I’m certainly not here to give anyone investment advice but for my purposes have been evaluating ETF screeners from several of the leading financial services companies and industry resources. I’ve yet to find one that I’d consider truly usable with a screen reader and just about everyone I tried had at some point a blocking accessibility issue.

Frankly, the interactions required here are relatively few to complete the task. Choose from various criteria for the evaluation, get a list of results to interpret the data and be able to take action on items of interest.

The disappointing thing is that most of the accessibility failures are still the same basic challenges of poorly named controls, custom web controls that fail accessibility, poorly constructed tables, charts that fail to address accessibility and more.

None of the tools I tried were completely broken. But kind of works doesn’t cut it for this kind of task. Nor does mix and match between providers to work around issues in one tool.

What is also disappointing here is that the biggest workaround for these sorts of challenges is often downloading the results for processing in Excel or another application. However, every experience I tried puts a restriction on the number of results you can download to the point that downloading the data is not a realistic option.

Unlike my previous forays into this task, a new wrinkle about being able to download the results has also emerged and was present on more than one site. By this I mean that you actually have to interact with some control to choose the type of file you want and those experiences fail web accessibility basics.

These sorts of tasks need to be models of web accessibility. I’ve long said that it is a struggle to try and accomplish a task, learn the experience and wrestle with accessibility issues all at the same time.

Add in the fact that in an area such as financial tools, it isn’t enough to be accessible.

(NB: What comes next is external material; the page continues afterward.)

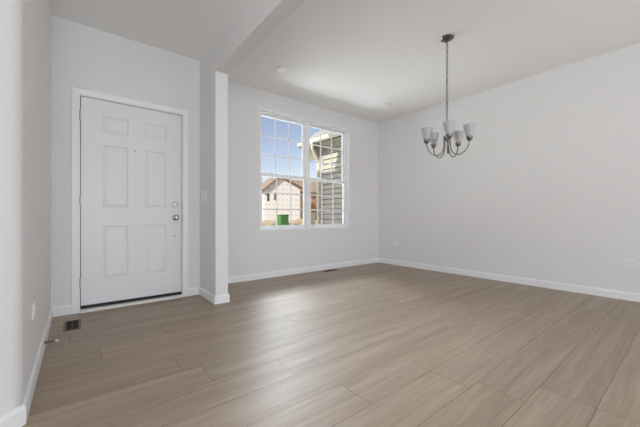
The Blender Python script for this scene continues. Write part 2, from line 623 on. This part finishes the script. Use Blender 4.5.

A financial tool that is very accessible but works poorly at the financial task is not helpful. Additionally, assuming there was something that stood out in this area, changing financial service providers isn’t always a straight forward option. It can be costly, has potential tax and other consequences and may not even be possible depending on the type of investment account you are trying to move.

Finally, much like healthcare, financial management is a highly personal task. Many of the last-resort strategies of asking a friend or family member to assist are not good options here.

In just about every case, the tools I’ve tried come from industry players who have ongoing accessibility efforts with people who I am sure are as dedicated to accessibility as I know I am. Given my own employment and as I wrote in my post on Ethical Accessibility I understand the challenges for everyone involved in these situations.

Several of the same companies here are listed as corporate partners for Disability:IN. Perhaps that organization needs to expand what they measure as one example.

Those more familiar with the legislative and executive processes of government may know if an agency such as the Security and Exchange Commission (SEC) could adopt a requirement for any organization involved in the buying and selling of financial instruments having to meet certain accessibility criteria to conduct such business. Legal requirements tend to bring a level of clarity, for better or worse, that is otherwise hard to achieve in many organizations.

Many of these organizations already make claims of acting as a fiduciary, especially if you use their advising services. I find it hard to call this an accurate statement with the cornerstone of fiduciary responsibility to put a client’s need ahead of your own interest. Comprehensive accessibility would seem to be a must if you were serious about this.

Writing 101 would say I should close this post with some call to action or other engagement strategy. Well, there is no great close here just now beyond a call for the financial industry to step up efforts because what is happening today is broken.